Corn could propel wheat price

Grain | 19th March 2025 | By Andrew Whitelaw

The Snapshot

  • Wheat and corn prices tend to follow similar trends.
  • If corn rallies, then wheat will likely follow.
  • The stocks-to-use ratio is a good measure of both supply and demand in commodity markets.
  • A low stocks-to-use ratio generally points to higher prices and vice versa.
  • The corn stocks to use ratio is at the lowest level since 2013.
  • China stores 70% of all corn at present.
  • If we exclude China from the stocks to use in the calculation, then it will sit at the lowest level since 1995.
  • If we examine the major exporters, the stocks-to-use ratio is the 6th lowest since 1960.

The Detail

It’s all been a little doom and gloom lately in markets, so I thought it was time to find some good news, and that is in the wheat market.

I have spoken a lot about how the global wheat balance sheet is very tight in many ways because the top 8 exporters have very small pantries. However, wheat does not operate in isolation – corn is often the driving force of the grain market.

The chart below shows the relationship between wheat and corn prices going back over twenty years; we can see that these two markets have a strong relationship with each other. `Corn and wheat are both replaceable with one and another, as they have similar uses such as livestock feeding.

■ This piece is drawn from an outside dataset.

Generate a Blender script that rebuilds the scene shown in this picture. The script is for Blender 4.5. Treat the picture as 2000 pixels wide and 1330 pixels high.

So if corn suffers supply issues and prices rise, it will flow through to wheat pricing.

Let’s start by looking at the big picture. I’ll look at the stock-to-use ratio in this analysis, which is probably the most valid indicator when analysing supply and demand.

The stocks-to-use ratio for corn is a way to measure how much corn is available compared to how much people are using. It’s calculated by taking the total amount of corn left in storage (stocks) at the end of the season and dividing it by how much corn is used in a year (for food, animal feed, ethanol, exports, etc.). The result is a percentage that tells us how tight or loose the corn supply is. A high percentage means there’s plenty of corn available, while a low percentage means supplies are tight, which can lead to higher prices.

This ratio is important because it helps predict price movements. When the stocks-to-use ratio is low, buyers may worry about shortages, pushing prices up. When it’s high, meaning there’s a lot of corn left over, prices tend to stay lower. Traders, farmers, and buyers watch this number closely to understand supply and demand trends and make decisions about buying or selling corn.

In the chart above the world stocks-to-use ratio is displayed. It has been at its lowest level since 2013. The global stocks-to-use ratio has been on a downward trend in recent years. So globally the stocks to use is the tightest in more than a decade. That is good news.

Let’s delve in a little bit deeper. China hoards a big chunk of the world’s corn, at the moment 70% of all the corn held in stocks is held in China. At least on paper.

The stocks to use of corn, excluding China, is displayed below. It is currently at 9.5%, which is the lowest level since 1995.

If we look at the stocks-to-use ratio of the major exporters, the ratio is currently at 10.48%. This is on the low end of the range and the sixth lowest since 1960.

This is another factor that points towards tightness in the marketplace. If we see disruption to supply in one of the major exporters or a change to their demand, such as increased biofuel production in Brazil, then we could see corn prices rally.

As shown in the first chart, a rally in corn will assist wheat pricing. So, there is some good news: both corn and wheat have some fundamental tightness.